Armando Tantillo ha radici che affondano profondamente nella terra siciliana - nel senso detto da Paul Klee - ma il flusso di energia, a un tempo terragna e visionaria, esistenziale e storica, trapassa in un vasto fogliame di sogno che ne fa, in Sicilia, un caso pittorico assai originale e anche solitario. Intendiamoci bene: oggi in Sicilia c'è una larga circolazione di informazione e di idee internazionali sull' esperienza moderna della pittura; e ci sono molti artisti, alcuni rientrati dal continente, di autentica qualità poetica i quali, con l'occhio ben fisso sul mondo e sulla natura siciliani, sanno portare in una circolazione ben vasta cose antiche e nuove tipicamente siciliane.

Altri, invece, cercano di trapiantare in Sicilia e nella cultura siciliana esperienze assai esterne frutto di situazioni sociali, esistenziali e culturali molto diverse con l'intenzione di "modernizzare" 1'ambiente siciliano. Insomma una situazione anche sperimentale assai aggrovigliata e anche ricca ma che porta molte incognite nel tempo lungo dell'arte perché  la novità non è modernità.

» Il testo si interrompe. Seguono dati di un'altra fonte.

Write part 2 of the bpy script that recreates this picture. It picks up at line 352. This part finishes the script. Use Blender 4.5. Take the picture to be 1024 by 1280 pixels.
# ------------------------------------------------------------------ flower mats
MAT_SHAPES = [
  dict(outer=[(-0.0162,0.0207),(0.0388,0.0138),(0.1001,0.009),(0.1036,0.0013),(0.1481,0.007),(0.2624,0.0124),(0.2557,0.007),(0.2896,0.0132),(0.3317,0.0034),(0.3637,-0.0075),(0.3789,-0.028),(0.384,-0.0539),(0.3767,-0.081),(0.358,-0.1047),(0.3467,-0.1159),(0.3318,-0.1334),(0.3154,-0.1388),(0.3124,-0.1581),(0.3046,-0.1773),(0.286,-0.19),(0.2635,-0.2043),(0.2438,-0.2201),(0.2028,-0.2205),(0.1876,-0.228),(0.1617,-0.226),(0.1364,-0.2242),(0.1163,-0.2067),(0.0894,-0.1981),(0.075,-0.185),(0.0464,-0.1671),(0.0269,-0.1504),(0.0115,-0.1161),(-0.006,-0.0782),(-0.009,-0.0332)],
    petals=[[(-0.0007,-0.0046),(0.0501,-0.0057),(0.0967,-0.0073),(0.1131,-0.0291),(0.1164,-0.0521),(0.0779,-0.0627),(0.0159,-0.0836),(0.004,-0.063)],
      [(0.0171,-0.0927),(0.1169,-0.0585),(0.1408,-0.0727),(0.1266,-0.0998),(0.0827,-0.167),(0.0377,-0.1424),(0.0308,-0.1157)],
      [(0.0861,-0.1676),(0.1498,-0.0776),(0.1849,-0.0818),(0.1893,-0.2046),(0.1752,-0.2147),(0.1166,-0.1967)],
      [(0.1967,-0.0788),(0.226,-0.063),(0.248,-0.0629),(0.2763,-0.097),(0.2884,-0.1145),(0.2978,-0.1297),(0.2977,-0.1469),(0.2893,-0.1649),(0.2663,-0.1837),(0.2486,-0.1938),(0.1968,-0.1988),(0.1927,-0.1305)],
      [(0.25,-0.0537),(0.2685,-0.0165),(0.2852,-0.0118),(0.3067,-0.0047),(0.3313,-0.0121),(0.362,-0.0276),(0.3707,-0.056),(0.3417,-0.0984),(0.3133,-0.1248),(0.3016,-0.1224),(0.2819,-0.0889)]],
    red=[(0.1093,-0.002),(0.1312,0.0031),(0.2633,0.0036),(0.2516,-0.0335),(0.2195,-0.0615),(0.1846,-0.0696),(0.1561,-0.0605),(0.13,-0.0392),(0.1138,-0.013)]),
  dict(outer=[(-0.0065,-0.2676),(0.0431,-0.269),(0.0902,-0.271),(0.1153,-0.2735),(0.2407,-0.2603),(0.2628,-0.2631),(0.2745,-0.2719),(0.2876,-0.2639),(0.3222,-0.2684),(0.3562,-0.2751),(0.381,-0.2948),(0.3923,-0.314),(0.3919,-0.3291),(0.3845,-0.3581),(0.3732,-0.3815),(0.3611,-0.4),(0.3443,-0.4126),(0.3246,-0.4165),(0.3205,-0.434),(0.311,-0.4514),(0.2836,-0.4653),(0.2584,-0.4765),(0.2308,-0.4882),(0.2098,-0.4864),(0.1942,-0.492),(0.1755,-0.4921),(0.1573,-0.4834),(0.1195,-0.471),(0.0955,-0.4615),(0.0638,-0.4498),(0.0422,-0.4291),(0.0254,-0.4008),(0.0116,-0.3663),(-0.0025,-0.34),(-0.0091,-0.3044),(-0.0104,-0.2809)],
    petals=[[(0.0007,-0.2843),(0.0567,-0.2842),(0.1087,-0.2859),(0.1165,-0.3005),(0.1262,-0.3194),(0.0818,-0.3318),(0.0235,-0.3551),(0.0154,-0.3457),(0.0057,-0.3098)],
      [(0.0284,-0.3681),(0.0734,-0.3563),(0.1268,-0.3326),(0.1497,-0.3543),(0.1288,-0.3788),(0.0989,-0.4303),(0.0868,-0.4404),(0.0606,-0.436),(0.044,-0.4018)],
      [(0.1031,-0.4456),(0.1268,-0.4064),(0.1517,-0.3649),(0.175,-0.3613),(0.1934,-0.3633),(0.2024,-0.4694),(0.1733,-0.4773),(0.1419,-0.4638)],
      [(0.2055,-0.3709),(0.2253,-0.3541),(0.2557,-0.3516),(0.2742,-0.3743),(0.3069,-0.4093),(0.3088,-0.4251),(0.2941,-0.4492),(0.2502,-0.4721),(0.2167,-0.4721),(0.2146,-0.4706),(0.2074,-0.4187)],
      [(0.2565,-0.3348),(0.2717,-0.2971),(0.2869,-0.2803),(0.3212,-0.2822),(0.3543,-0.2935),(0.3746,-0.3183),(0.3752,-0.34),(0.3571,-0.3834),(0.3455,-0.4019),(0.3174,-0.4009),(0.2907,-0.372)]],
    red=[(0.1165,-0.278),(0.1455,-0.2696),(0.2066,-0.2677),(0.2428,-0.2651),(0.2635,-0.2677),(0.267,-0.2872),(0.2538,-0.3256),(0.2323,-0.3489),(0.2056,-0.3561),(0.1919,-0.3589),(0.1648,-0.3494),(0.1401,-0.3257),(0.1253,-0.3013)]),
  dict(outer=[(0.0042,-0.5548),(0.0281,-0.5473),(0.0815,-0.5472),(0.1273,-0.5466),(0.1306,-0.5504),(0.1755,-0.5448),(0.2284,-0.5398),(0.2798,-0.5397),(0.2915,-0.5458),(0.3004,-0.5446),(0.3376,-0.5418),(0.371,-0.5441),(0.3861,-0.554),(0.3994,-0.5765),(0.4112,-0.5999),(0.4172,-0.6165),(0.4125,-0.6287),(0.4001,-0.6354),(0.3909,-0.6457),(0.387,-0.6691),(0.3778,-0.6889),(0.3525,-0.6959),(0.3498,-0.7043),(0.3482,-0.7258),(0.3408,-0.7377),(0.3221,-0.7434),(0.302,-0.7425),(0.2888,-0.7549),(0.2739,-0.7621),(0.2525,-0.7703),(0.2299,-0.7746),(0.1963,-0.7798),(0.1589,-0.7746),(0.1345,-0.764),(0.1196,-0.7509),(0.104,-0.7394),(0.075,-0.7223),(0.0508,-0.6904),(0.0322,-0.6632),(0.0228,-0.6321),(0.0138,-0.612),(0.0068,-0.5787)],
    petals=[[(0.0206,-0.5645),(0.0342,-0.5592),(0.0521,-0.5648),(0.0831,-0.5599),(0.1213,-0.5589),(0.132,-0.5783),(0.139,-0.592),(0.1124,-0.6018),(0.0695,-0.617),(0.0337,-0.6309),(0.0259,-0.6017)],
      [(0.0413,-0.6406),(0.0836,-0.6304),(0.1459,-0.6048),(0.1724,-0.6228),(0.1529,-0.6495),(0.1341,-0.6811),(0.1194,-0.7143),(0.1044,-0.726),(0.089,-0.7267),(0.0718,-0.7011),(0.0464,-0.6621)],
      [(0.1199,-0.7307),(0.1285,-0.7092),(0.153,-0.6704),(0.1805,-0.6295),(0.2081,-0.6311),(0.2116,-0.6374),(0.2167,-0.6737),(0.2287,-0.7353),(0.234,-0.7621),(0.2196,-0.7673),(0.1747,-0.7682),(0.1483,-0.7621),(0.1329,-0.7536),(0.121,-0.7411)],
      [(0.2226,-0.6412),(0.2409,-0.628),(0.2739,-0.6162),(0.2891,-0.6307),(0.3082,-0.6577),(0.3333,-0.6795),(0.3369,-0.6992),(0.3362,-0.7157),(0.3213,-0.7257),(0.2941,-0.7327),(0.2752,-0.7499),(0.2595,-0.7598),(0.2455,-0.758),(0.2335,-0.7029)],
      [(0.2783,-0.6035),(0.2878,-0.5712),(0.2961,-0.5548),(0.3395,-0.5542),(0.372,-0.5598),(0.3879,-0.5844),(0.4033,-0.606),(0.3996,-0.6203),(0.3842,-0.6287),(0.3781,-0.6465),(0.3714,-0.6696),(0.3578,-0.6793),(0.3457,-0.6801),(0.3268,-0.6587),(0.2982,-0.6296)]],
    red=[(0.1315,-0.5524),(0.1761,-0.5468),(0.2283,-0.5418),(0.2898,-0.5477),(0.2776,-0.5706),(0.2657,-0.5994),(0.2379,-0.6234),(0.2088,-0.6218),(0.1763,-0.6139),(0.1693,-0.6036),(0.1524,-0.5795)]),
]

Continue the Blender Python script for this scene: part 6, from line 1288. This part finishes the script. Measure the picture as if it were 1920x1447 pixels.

Per me la modernità di un pittore autentico come Armando Tantillo, che è una vera scoperta, è quel suo occhio a 360° che guarda fuori e guarda dentro di se. Le figure tanto liriche e sognanti delle sue immagini appartengono, credo, alla sua esistenza ma sono creature venute in superfice bucando strati e strati dell'io profondo. la naturalezza dell'immagine è anche lo svelamento di un sogno di giovinezza e di liberazione. Ecco, allora, la poesia di quella tensione verso il lontano e la levità delle figure di sogno nella luce siciliana, mediterranea che finisce per essere la luce della rivelazione e dell'annunciazione.

La fanciulla col cerchio è, forse, la creatura pittorica più delicata e simbolica immaginata da Armando Tantillo; forse, la fanciulla col cerchio ha qualcosa di chirichiano ma anche qualcosa del Cechov delle tre sorelle (anche se il gruppo che fa vivere il promontorio con la misteriosa casa ha qualcosa di una situazione pirandelliana).

Certo, le immagini di Armando Tantillo non sono minimamente un assemblaggio; ma io avanzo delle ipotesi per tentare di far intendere la ricchezza culturale di questo mistero o enigma che sta come un seme piantato nella solarità mediterranea e siciliana. Se il pittore, per la mostra di Roma, esporrà, come io mi auguro, alcune acqueforti a colori con l'albero come grembo di uccelli nel "clima" germinale e cosmico che è tipico anche di un Sutherland e di un Ernst; la figura pittorica della fanciulla col cerchio avrà altre figure significanti per compagne e l'enigma dell'annunciazione tra esistenza e natura si farà più chiaro. E sarà anche più chiara la sintonia tra tensione verso il lontano e levità dell'immagine.